Classroom printables, activities & worksheets

Active Voice and Passive Voice

If you're on the hunt for active voice and passive voice worksheets for your classroom or activities to make this area of the English Language Arts curriculum easier to teach — and easier for your students to understand — take a beat. Our teacher team has put their heads together to develop curriculum-aligned resources that will have your students dropping the complicated sentence structure of passive voice for clear writing that features the active version.

What Is Active Voice And What Is Passive Voice?

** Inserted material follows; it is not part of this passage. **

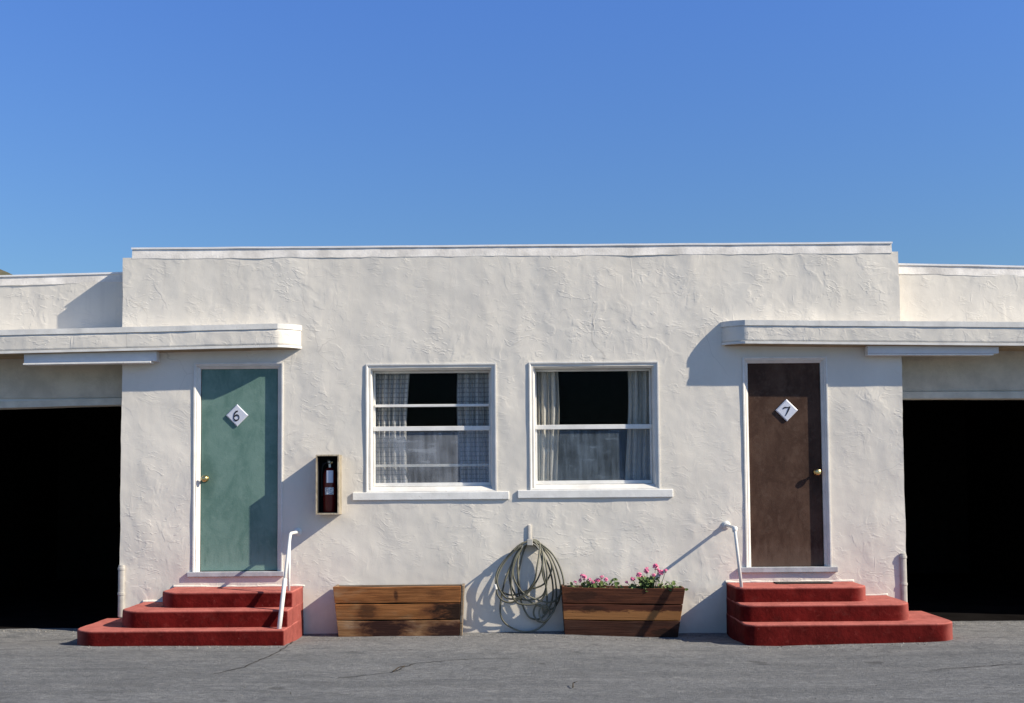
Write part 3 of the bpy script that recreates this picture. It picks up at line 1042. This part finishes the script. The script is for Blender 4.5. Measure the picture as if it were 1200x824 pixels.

If you're new to teaching this part of the English Language Arts curriculum or it's been a few years, consider this a quick refresher before you dive into lesson planning! When something is written (or spoken) using active voice, the subject of the sentence is performing the action. For example, "The boy rode the bike." is a sentence that uses active voice When something is written (or spoken) using passive voice, on the other hand, the verb acts upon the object of the sentence. For example, "The bike was ridden by the boy" is a sentence that uses passive voice. Spotting passive voice is easier when students understand the forms of "to be," as most passive voice sentences will have some form of this phrase such as:
  • Has been
  • Have been
  • Is
  • Are
  • Were

How to Change Passive Voice to Active Voice

Working with your students to help them get in the habit of writing in active voice? Something to remind them is that a sentence written using active voice will follow a specific structure:
  • subject, verb, and object
This is significantly less confusing than a sentence written in passive voice where the sentence structure looks like this:
  • Object + form of to be + past participle + by + subject
To change passive voice to active voice, students can rewrite their sentences to fit the active voice structure with the subject coming before the verb!

When Is Passive Voice OK?

It's important for students to understand the value of active voice in clear, concise writing. But here's a tip from the ELA teachers on the Teach Starter team: Don't forget to share the times when passive voice is appropriate!
  1. When the subject of the sentence is unknown.
  2. The actor is not as important as the action itself.
  3. The object is the main topic of the sentence.